Um estudo do Sindigás aponta que há risco também quando há sobre-enchimento, que pode levar a explosão. "O governo não sinalizou meio de garantir rastreabilidade, o que tira o incentivo de manutenção", diz Cláudia.
O presidente da Consigaz aponta que a competição já é acirrada a ponto de levar a margens negativas em algumas regiões. "O botijão custa 7% do salário mínimo e já foi 13%, o que mostra que o aumento de segurança não adicionou custo extra para o consumidor. Há competição nesse mercado, não só entre as 19 distribuidoras como entre mais de 60 mil revendedores credenciados, e isso com redução de acidentes", complementa outro distribuidor que prefere não ser citado. "Se a questão é preço, a discussão deveria ser sobre o preço da molécula e sobre a carga tributária. Não vejo como as propostas atuais proporcionariam queda de preço e discordo do diagnóstico de que falta rivalidade", diz Cláudia.

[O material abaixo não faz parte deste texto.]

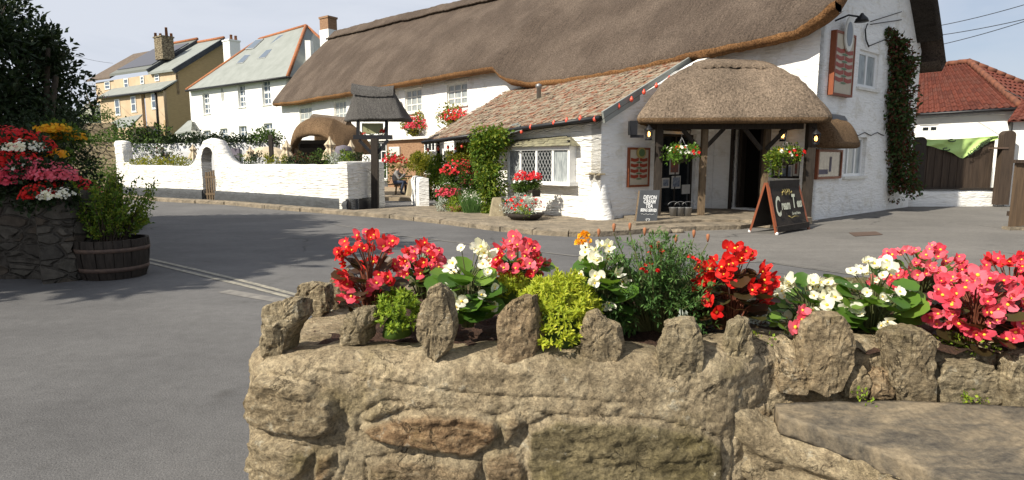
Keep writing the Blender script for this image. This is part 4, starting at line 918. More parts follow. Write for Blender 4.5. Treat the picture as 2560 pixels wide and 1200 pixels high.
# wooden gate at the far right
gt = thing("wooden_gate", "brown plank gate on a pale kerb at the far right edge", "gate", P(2545, 577, 12.9))
mb = MB(); x0 = P(2528, 500, 12.9).x; 
for i in range(14): mb.box((x0 + .07 + i * .142, 12.9 + .006 * (i % 2), .78 + .01 * (i % 3)), (.136, .03, 1.42))
mb.build("boards", m_wood if False else mat("gate_plank", (.13, .085, .05), .85, (.075, .05, .032), 3, (9, 9, .5), .6, .01), gt)
mb = MB(); mb.box((x0 + 1, 12.86, 1.47), (2.1, .08, .07)); mb.box((x0 + 1, 12.95, .35), (2.0, .06, .1)); mb.build("rails", m_board, gt)
mb = MB(); mb.box((x0 + 1.1, 12.9, .035), (2.3, .22, .07)); mb.build("kerb_strip", m_pave, gt)
mb = MB(); q = gpoly([(2122, 583), (2190, 580), (2207, 588), (2137, 592)], .0085); mb.prism(q, (0, 0, .006)); fin(mb, "drain_cover", m_iron, "rusty rectangular drain cover in the forecourt asphalt", "drain cover")

# ================================================================== GARDEN WALL WITH ARCH
w0, w1 = G(872, 531), G(297, 490); GW = Wall((w0.x, w0.y), (w1.x - w0.x, w1.y - w0.y)); GL = (w1 - w0).length
gw = thing("garden_wall", "white roadside garden wall with a grey plinth and a humped arched gateway", "wall", (w0.x, w0.y, 0))
topt = [(297, 352), (303, 356), (309, 405), (318, 413), (400, 415), (462, 417), (478, 412), (488, 395), (497, 370), (508, 352), (523, 346), (538, 352), (550, 372), (560, 392), (572, 405), (584, 412), (700, 412), (800, 413), (872, 411)]
tt = sorted(GW.hit(a, b) for a, b in topt)
ar = pxhole(GW, 505, 538, 366, 500); ac = (ar[0] + ar[1]) / 2; ah = (ar[1] - ar[0]) / 2; az = GW.hit(521, 367)[1]
mb = MB(); zt_ = lambda s: interp(tt, s) + .015 * nz((s * 2, 0, 0)); zb_ = lambda s: -.05
lumpy_wall(GW, 0, ar[0], zb_, zt_, .38, "", None, "", "", 150, 16, .03, False, None, mb)
lumpy_wall(GW, ar[1], GL, zb_, zt_, .38, "", None, "", "", 130, 16, .03, False, None, mb)
spring = az - ah * 1.25
lumpy_wall(GW, ar[0], ar[1], lambda s: spring + (az - spring) * math.sqrt(max(0, 1 - ((s - ac) / ah) ** 2)), zt_, .38, "", None, "", "", 24, 6, .02, False, None, mb)
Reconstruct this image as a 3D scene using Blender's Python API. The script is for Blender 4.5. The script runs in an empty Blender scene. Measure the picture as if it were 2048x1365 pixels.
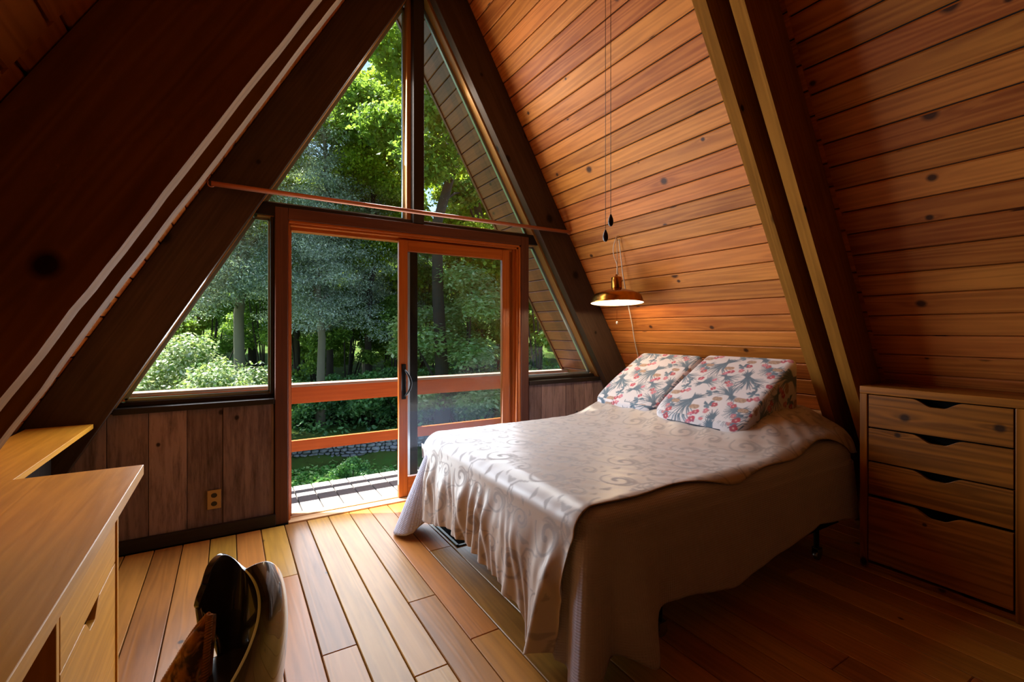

O Inmetro diz que, em princípio, tem preocupações em relação às garantias de segurança do envase e do botijão. "Até então, quando o botijão de 13 kg é recarregado, o envase é realizado em área classificada, em procedimento de total segurança, longe dos consumidores. Em relação ao botijão, o modelo comercializado tem um bocal não conforme ao preenchimento fracionado - ou o bocal teria que ser modificado ou o modelo do botijão atual ser trocado", informou a autarquia em nota ao Valor. O órgão disse ainda que "também se preocupa com a complexidade do controle metrológico legal da quantidade do GLP envasado".
O governo esclarece que não se trata de uma avaliação que o modelo atual não funciona e que a discussão, ainda em curso, é sobre formatos que possam conviver no mercado. "O que tem mapeado pela ANP é que o modelo atual é eficiente. O que queremos é a abertura de novos modelos de negócios, uma pluralidade de arranjos, e que o consumidor escolha o formato que prefere para acessar o produto", diz Andreeto.